Detecting dataset change
A question that we may ask before running expensive computations on a dataset is: has my dataset changed since the last time it was processed? If the dataset and the computation have not changed, then the output will be the same and the computation can be skipped.
Comparing a dataset with its previous version requires two copies of the data to be stored, which can be costly for larger datasets. Instead, we can store a hash of the data to avoid this.
Hashing datasets
Computing the hash value for a dataset, such as a file, scales with the file size. Table 1 shows results on a mock datasets of various sizes:
| Records | File size | Time |
|---|---|---|
| 1 | 402B | 0.189ms |
| 10 | 3KB | 0.292ms* |
| 100 | 33KB | 0.194ms |
| 1.000 | 329KB | 0.400ms |
| 10.000 | 3.3MB | 3.173ms |
| 100.000 | 32.8MB | 24.368ms |
| 1.000.000 | 327.6MB | 0.223s |
| 10.000.000 | 3.28GB | 2.223s |
Table 1: SHA256 hash of the mock data file. The hash is updated in blocks of 8K. The data is generated with Faker. The reported time is the mean of 5 trials of 10 repetitions. *Due to the choice for 8KB block reads.
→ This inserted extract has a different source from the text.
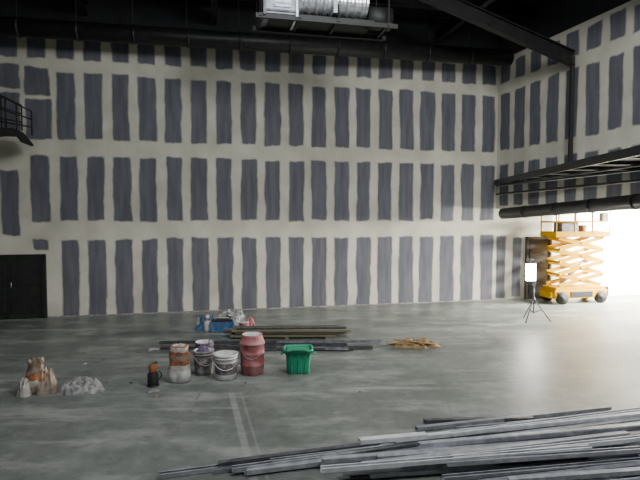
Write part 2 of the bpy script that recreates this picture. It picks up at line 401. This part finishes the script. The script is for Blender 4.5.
for k in range(lev):
    za=z0+k*hh+.02; zb=z0+(k+1)*hh-.02
    for y in (-.30,.30):
        b.beam((-.78,y,za),(.78,y,zb),.045,.12,'yellow'); b.beam((-.78,y*.82,zb),(.78,y*.82,za),.045,.12,'yellow')
    b.rod((0,-.34,(za+zb)/2),(0,.34,(za+zb)/2),.035,'galv3')
    for x in (-.78,.78): b.rod((x,-.34,zb+.02),(x,.34,zb+.02),.035,'yellow')
b.rod((-.5,0,.6),(.3,0,1.25),.06,'darkobj'); b.rod((.3,0,1.25),(.55,0,1.5),.035,'galv')
b.done('scissor_arms',parent=sl)
b=B()
b.box((0,0,2.14),(1.95,.76,.07),'galv3'); 
for y in (-.38,.38): b.box((0,y,2.20),(1.98,.02,.16),'yellow')
for x in (-.98,.98): b.box((x,0,2.20),(.02,.76,.16),'yellow')
for z in (2.58,2.95):
    b.path([(-.97,-.37,z),(.97,-.37,z),(.97,.37,z),(-.97,.37,z),(-.97,-.37,z)],.025,'yellow')
for x in (-.97,-.32,.32,.97):
    for y in (-.37,.37): b.rod((x,y,2.15),(x,y,2.96),.022,'yellow')
b.box((.8,-.3,2.72),(.22,.16,.3),'darkobj'); b.box((-.3,.05,2.38),(.6,.4,.36),'brown'); b.lathe((.25,0,2.18),[(.12,0),(.15,.3)],'orange',seg=16)
b.done('platform',parent=sl)

# ---------------------------------------------------------------- tripod work light
tw=bpy.data.objects.new('tripod_work_light',None); C.objects.link(tw); tw.location=(5.66,13.55,0)
b=B()
for a in (90,210,330):
    a=math.radians(a+12); c,s=math.cos(a),math.sin(a)
    b.rod((.03*c,.03*s,.55),(.42*c,.42*s,.012),.014,'darkobj'); b.rod((.2*c,.2*s,.30),(.01*c,.01*s,.22),.009,'darkobj')
    b.rod((.42*c-.02*c,.42*s,.02),(.44*c,.44*s,.0),.02,'rubber')
b.rod((0,0,.2),(0,0,1.0),.016,'galv3'); b.rod((0,0,.5),(0,0,.62),.035,'darkobj'); b.rod((0,0,.9),(0,0,.95),.03,'darkobj')
b.box((0,0,1.0),(.1,.05,.06),'darkobj')
b.done('stand',parent=tw)
b=B()
b.lathe((-.08,.03,1.02),[(.11,0),(.13,.02),(.13,.04),(.122,.05),(.125,.27),(.122,.49),(.13,.50),(.13,.52),(.09,.55)],['darkobj','darkobj','darkobj','lamp','lamp','darkobj','darkobj','darkobj'],seg=24,p=4,ry=.6)
b.path([(-.22,.03,1.2),(-.22,.03,.99),(.06,.03,.99),(.06,.03,1.2)],.01,'darkobj')
b.path([(-.17,.03,1.54),(-.14,.03,1.62),(-.02,.03,1.62),(.01,.03,1.54)],.01,'darkobj')
b.done('lamp_head',parent=tw)

# ---------------------------------------------------------------- buckets
def handle(b,r,z,sag,rad=.008,yoff=-1,m='galv3'):
    pts=[]
    for k in range(13):
        a=math.pi*k/12; pts.append((r*math.cos(a), yoff*r*1.04*math.sin(a), z-sag*math.sin(a)))
    b.path(pts,rad,m,seg=6)
def bucket(r,h,body,mid,fill,hsag=.18):
    b=B()
    t=.012; rb=r*.86
    def rad(z): return rb+(r-rb)*z/h
    prof=[(rb*.9,0),(rb,.01),(rad(h*.22),h*.22),(rad(h*.68),h*.68),(rad(h*.84),h*.84),(r*1.04,h*.84),(r*1.04,h*.87),(r,h*.87),(r,h*.93),(r*1.05,h*.93),(r*1.05,h),(r-t,h),(rad(h*.75)-t,h*.75),(.02,h*.75+.02)]
    ms=[body,body,mid,body,body,body,body,body,body,body,body,fill,fill]
    b.lathe((0,0,0),prof,ms,seg=40)
    handle(b,r*1.02,h*.86,hsag)
    return b
b=bucket(.205,.43,'white','label','plaster'); b.done('plaster_bucket',(-1.62,8.74,0),.2)
b=bucket(.175,.42,'greypl','label','plaster')
b.rod((.05,.05,.3),(.14,.10,.56),.012,'wood'); b.sheet((0,0,.36),.30,.28,.16,'purple',n=14,seed=3)
b.done('plaster_bucket.001',(-2.06,9.0,0),.5)
b=bucket(.17,.42,'purple','darkobj','plaster'); b.done('plaster_bucket.002',(-2.18,9.6,0),1.2)
b=B()
prof=[(.19,0),(.20,.01),(.206,.16),(.211,.165),(.211,.18),(.207,.185),(.209,.36),(.214,.365),(.214,.385),(.210,.39),(.212,.53),(.224,.535),(.224,.555),(.212,.56),(.195,.63),(.18,.67),(.18,.70),(.165,.70),(.15,.6),(.02,.6)]
b.lathe((0,0,0),prof,['red']*17+['plaster']*2,seg=40); handle(b,.212,.56,.26)
b.done('red_mixing_bucket',(-1.20,9.02,0),.1)
b=B()
prof=[(.19,0),(.20,.01),(.215,.24),(.222,.36),(.25,.365),(.25,.40),(.262,.405),(.262,.44),(.235,.44),(.222,.37),(.2,.06),(.02,.06)]
b.lathe((0,0,0),prof,'green',seg=48,p=5.5,ry=.8)
for x in (-.12,.0,.12): b.box((x,-.178,.19),(.015,.025,.3),'green',rot=(-.05,0,0))
for sx in (-1,1):
    b.path([(sx*.255,-.08,.37),(sx*.30,-.06,.33),(sx*.30,.06,.33),(sx*.255,.08,.37)],.012,'green',seg=8)
b.path([(.20,-.22,.40),(.1,-.24,.45),(-.1,-.24,.45),(-.20,-.22,.40)],.009,'galv3',seg=6)
b.box((0,0,.40),(.40,.30,.03),'greypl')
b.done('green_tub',(-.39,9.1,0),.06)
b=B()
prof=[(.13,0),(.165,.03),(.18,.12),(.175,.22),(.17,.30),(.175,.38),(.165,.46),(.14,.52),(.15,.60),(.12,.62),(.11,.5),(.02,.48)]
b.lathe((0,0,0),prof,['white','white','white','paper','orange','brown','orange','paper','orange','paper','plaster'],seg=40,p=3,ry=.75,wob=.22,seed=2)
b.done('plaster_sack',(-2.36,8.55,0),-.15)
b=B()
b.lathe((0,0,0),[(.07,0),(.085,.01),(.09,.08),(.085,.20),(.06,.24),(.065,.26),(.07,.33),(.05,.36),(.02,.37)],['darkobj']*4+['orange']*4,seg=24)
b.rod((-.05,0,.34),(.07,0,.385),.02,'orange'); b.path([(.09,0,.1),(.13,0,.14),(.13,0,.2),(.09,0,.24)],.01,'darkobj',seg=8)
b.rod((.0,-.0,.0),(.0,0,.02),.10,'darkobj')
b.done('orange_top_bottle',(-2.74,8.33,0),.3)  # dark bottle with an orange top

b=B()
prof=[(.12,0),(.19,.03),(.21,.12),(.19,.22),(.15,.33),(.10,.42),(.12,.50),(.07,.49),(.02,.40)]
b.lathe((0,0,0),prof,['cloth','kraft','paper','orange','kraft','brown','kraft','brown'],seg=36,p=2.6,ry=.8,wob=.5,seed=5)
b.sheet((.15,-.02,0),.40,.4,.42,'kraft',seed=9,n=24)
b.sheet((-.12,-.12,0),.3,.3,.3,'paper',seed=4,n=20)
b.done('crumpled_plaster_sack',(-4.50,8.05,0),.2)
b=B(); b.sheet((0,0,0),.85,.5,.22,'cloth',seed=12,n=44); b.sheet((.2,.0,0),.4,.3,.2,'paper',seed=15,n=24); b.sheet((-.15,-.12,0),.35,.3,.16,'greypl',seed=19,n=24)
b.done('crumpled_dust_sheet',(-3.82,8.1,0),0)

b=B()
b.sheet((.15,.0,0),1.1,.6,.50,'cloth',seed=21,n=36); b.sheet((-.45,0,0),.7,.5,.38,'blue',seed=23,n=26); b.sheet((.55,.05,0),.5,.45,.34,'red',seed=26,n=24)
b.lathe((-.42,-.15,0),[(.09,0),(.10,.02),(.10,.26),(.05,.32),(.05,.38),(.02,.39)],['white','white','label','white','white'],seg=20)
b.lathe((-.66,-.05,0),[(.06,0),(.07,.02),(.07,.2),(.03,.25),(.03,.3)],'cloth',seg=16)
b.lathe((.48,-.2,0),[(.09,0),(.1,.02),(.11,.2),(.115,.22),(.1,.22)],['red','red','red','white'],seg=20)
b.box((-.05,-.22,.13),(.55,.2,.24),'blue',rot=(0,0,.1)); b.box((-.05,-.22,.27),(.5,.18,.04),'darkobj',rot=(0,0,.1)); b.rod((-.2,-.22,.32),(.1,-.19,.32),.015,'darkobj')
b.box((.2,-.1,.40),(.3,.12,.08),'white',rot=(.2,.2,.5))
b.done('tool_and_rag_heap',(-2.3,12.5,0),0)
b=B()
random.seed(4)
for lv in range(3):
    for k in range(3):
        L=random.uniform(2.3,2.75); b.box((random.uniform(-.1,.1),(k-1)*.17,.07+.055*lv),(L,.15,.045),random.choice(['wood','wood2','wood']),rot=(0,0,random.uniform(-.02,.02)))
for x in (-.9,0,.9): b.box((x,0,.02),(.08,.6,.04),'wood2')
b.box((.1,-.1,.225),(2.5,.1,.03),'galv3',rot=(0,0,.01))
b.done('timber_plank_stack',(-.75,11.75,0),.03)
def stud(b,p,ang,L,w=.07,d=.045,m='galv',roll=0,tilt=0,t=.004):
    Mx=Matrix.Translation(p)@Matrix.Rotation(ang,4,'Z')@Matrix.Rotation(tilt,4,'Y')@Matrix.Rotation(roll,4,'X')
    for c,sz in (((0,0,0),(L,w,t)),((0,w/2,d/2),(L,t,d)),((0,-w/2,d/2),(L,t,d)),((0,w/2-.006,d),(L,.014,t)),((0,-w/2+.006,d),(L,.014,t))):
        nb=len(b.bm.faces); bmesh.ops.create_cube(b.bm,size=1,matrix=Mx@Matrix.Translation(c)@Matrix.Diagonal((*sz,1))); b._tag(nb,m)
b=B(); random.seed(11)
for k in range(9):
    stud(b,Vector((-.9+random.uniform(-1.2,1.1),10.75+random.uniform(-.3,.35),.01+.012*k*.4)),random.uniform(-.06,.1),random.uniform(1.8,3.2),m=random.choice(['galv2','galv3','galv3']))
b.done('loose_metal_studs')
b=B()
b.sheet((0,0,0),1.0,.4,.20,'tan',seed=31,n=34); 
for k in range(9): 
    a=random.uniform(-.7,.7); b.box((random.uniform(-.45,.45),random.uniform(-.12,.12),.03+.012*k),(random.uniform(.25,.5),.05,.015),random.choice(['tan','wood2']),rot=(0,random.uniform(-.1,.1),a))
b.done('timber_offcuts',(2.05,10.85,0),0)
b=B(); random.seed(21)
for k in range(30):
    x=random.uniform(-4.8,-1.0); y=random.uniform(7.7,10.8)
    if random.random()<.3: x=random.uniform(-7,3); y=random.uniform(7,13)
    s=random.uniform(.012,.03); b.box((x,y,s*.25),(s*random.uniform(1,3),s,s*.5),random.choice(['cloth','brown','greypl','wood']),rot=(0,0,random.uniform(0,3)))
for (x,y,w) in ((-2.65,8.05,.25),(-3.5,10.6,.3)): b.sheet((x,y,0),w,w*.5,.04,'greypl',n=14,seed=x)
b.done('floor_debris')

# ---------------------------------------------------------------- foreground stud pile
b=B(); random.seed(5)
mats=['galv','galv2','galv','galvw','galv','galv3','galv2','galvw']
def along(x0,y0,deg,L,z,m,roll=None,w=.07,d=.045):
    ang=math.radians(deg)
    if roll is None: roll=random.choice([0,math.pi])
    if roll: z+=d
    stud(b,Vector((x0+math.cos(ang)*L/2,y0+math.sin(ang)*L/2,z)),ang,L,w,d,m,roll)
for k in range(9):
    sx=random.uniform(0,1.3)+(.0 if k<3 else .4)
    if k==0: sx=0
    along(-1.72+sx, 5.36+sx*.285-(k%5)*.055, random.uniform(14.2,16.2), random.uniform(3.6,5.2), .004+.02*(k%3), mats[k%len(mats)])
for k in range(9):
    sx=random.uniform(2.4,4.2)
    along(-1.72+sx, 5.34+sx*.285-(k%6)*.07, random.uniform(12,16), random.uniform(3,4), .02+.012*k, random.choice(mats))
for k in range(22):
    x0=random.uniform(-.1,1.9); along(x0, 5.32+x0*.17+random.uniform(-.24,.30), random.uniform(7,14), random.uniform(2.8,4.2), .006+.008*k, random.choice(mats))
for k in range(7):
    x0=random.uniform(.6,2.2); along(x0, 4.95+random.uniform(-.2,.35), random.uniform(5,12), random.uniform(2.8,4.0), .01+.012*k, random.choice(mats))
along(1.40,6.80,3,1.5,.01,'galv3'); along(1.25,6.55,14,3.0,.012,'galv2')
along(.45,5.72,11,.8,.22,'galvw',math.pi,w=.09)
b.done('metal_stud_pile')

# ---------------------------------------------------------------- lights
def area(name,loc,tgt,e,size,col=(1,1,1),sy=None,spread=None):
    l=bpy.data.lights.new(name,'AREA'); l.energy=e; l.size=size; l.color=col
    if sy: l.shape='RECTANGLE'; l.size_y=sy
    if spread: l.spread=math.radians(spread)
    o=bpy.data.objects.new(name,l); C.objects.link(o); o.location=loc
    o.rotation_euler=(Vector(tgt)-Vector(loc)).to_track_quat('-Z','Y').to_euler(); return o
area('overhead_fill_1',(-3,1,7.8),(0,15,2.5),185,3,(.98,.99,1))  # added overhead fill lights, out of view, not actual fittings of the hall
area('overhead_fill_2',(4,3,7.6),(2.5,15.5,3.6),640,2,(1,.995,.97))
area('overhead_fill_3',(0,8.0,8.2),(0,8.5,0),250,4,(.93,1,1))
# lamps over the lit bay: one beyond the lift washing the wall, one raking out across the hall floor
area('under_mezzanine_flood',(10.9,16.2,2.95),(10.9,18.2,.6),5500,1.0,(1,.96,.84))
area('under_mezzanine_flood_2',(11.6,14.4,2.9),(7.0,13.6,0),1300,.8,(1,.96,.85),spread=110)
def pt(name,loc,e,r,col=(1,.96,.88)):
    l=bpy.data.lights.new(name,'POINT'); l.energy=e; l.shadow_soft_size=r; l.color=col
    o=bpy.data.objects.new(name,l); C.objects.link(o); o.location=loc
pt('work_light_glow',(5.57,13.25,1.30),120,.12)
w=bpy.data.worlds.new('world'); bpy.context.scene.world=w; w.use_nodes=True
w.node_tree.nodes['Background'].inputs[0].default_value=(.5,.55,.6,1); w.node_tree.nodes['Background'].inputs[1].default_value=.05

cam=bpy.data.cameras.new('camera'); cam.sensor_width=36; cam.lens=28.97
co=bpy.data.objects.new('camera',cam); C.objects.link(co); co.location=(0,0,2.8); co.rotation_euler=(math.radians(90-2.78),0,0)
bpy.context.scene.camera=co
When working with larger datasets, the time needed to compute the hash increases from negligible (<< 1s) to noticeable (couple of seconds). Note that the time reported is 1/10th of the total time of running the hashing 10 times, to be able to measure more accurately. For larger compute loads that take 1 hour, it might not be a problem to have this overhead if a cache hit means that the job does not need to run. However, in practice, we still can do better.
Approximate Hashers
Many datasets do have metadata associated with it that can be used as an alternative to hashing the data itself. This metadata will remain the same if the data has not changed, and almost certainly changes if modified. Examples are Size, Modification date or ETag. The user is responsible for selecting the most collision-resistant subset of metadata depending on the data generation process from the available metadata. Retrieving the metadata for a dataset requires constant time.
| Records | Full file hashing | Fast approximate hashing | Speedup Ratio |
|---|---|---|---|
| 1 (402B) | 0.189ms | 0.017ms | 11x |
| 10 (3KB) | 0.292ms | 0.017ms | 17x |
| 100 (33KB) | 0.194ms | 0.016ms | 12x |
| 1.000 (329KB) | 0.400ms | 0.017ms | 23x |
| 10.000 (3.3MB) | 3.173ms | 0.018ms | 180x |
| 100.000 (32.8MB) | 24.368ms | 0.019ms | 1.313x |
| 1.000.000 (327.6MB) | 0.223s | 0.019ms | 11.924x |
| 10.000.000 (3.28GB) | 2.223s | 0.019ms | 114.626x |
Table 2: Comparison of SHA256 hashing of the full file and fast approximate hashing for various numbers of records. The reported time is the mean of 5 trials. Each trial consists of 10 repetitions, for which the average time is listed. The benchmark script can be found in timing.py.
In the above table, we can see that the larger the dataset gets, the higher speedup ratio is.
To create an ApproximateHasher in pycodehash, we only need to code the logic to obtain this metadata as a
dictionary in the collect_metadata method, and the class does the rest.
The hash of the metadata is invariant to the ordering of the keys.
Supported Dataset types
The following approximate hashers are implemented at this time:
| Dataset Type | Implemented Metadata |
|---|---|
| Local Files | File Size, Modification Date |
| Files on S3 | ETag |
| Hive Tables | Size, Creation Date, Is Partitioned |
| Python Files | Magic, Size, Timestamp, Hash, Bit Field |
Feel free to open a Pull Request if you would like to contribute additional dataset types or metadata.
Incremental loads
Many datasets consist of collections of objects, or subsets of data:
- Hive table partitions, e.g. data grouped per day or month
- Directories of images
Hashing these datasets on the object level, allows for only recomputing the parts of the data that have changed.
For these cases, pycodehash has the PartitionedApproximateHasher base class.
It requires an ApproximateHasher and implements the collect_partitions method.
Currently, there is an implementation of LocalDirectoryHash recursively collects the hashes for each file in that directory.
Another implementation of the PartitionedApproximateHasher is LocalFilesHash, which operates on a list of files.
The PartitionedApproximateHasher is an ApproximateHasher in itself, which means that the compute_hash method is supported.
This hash is invariant to the ordering of the partitions.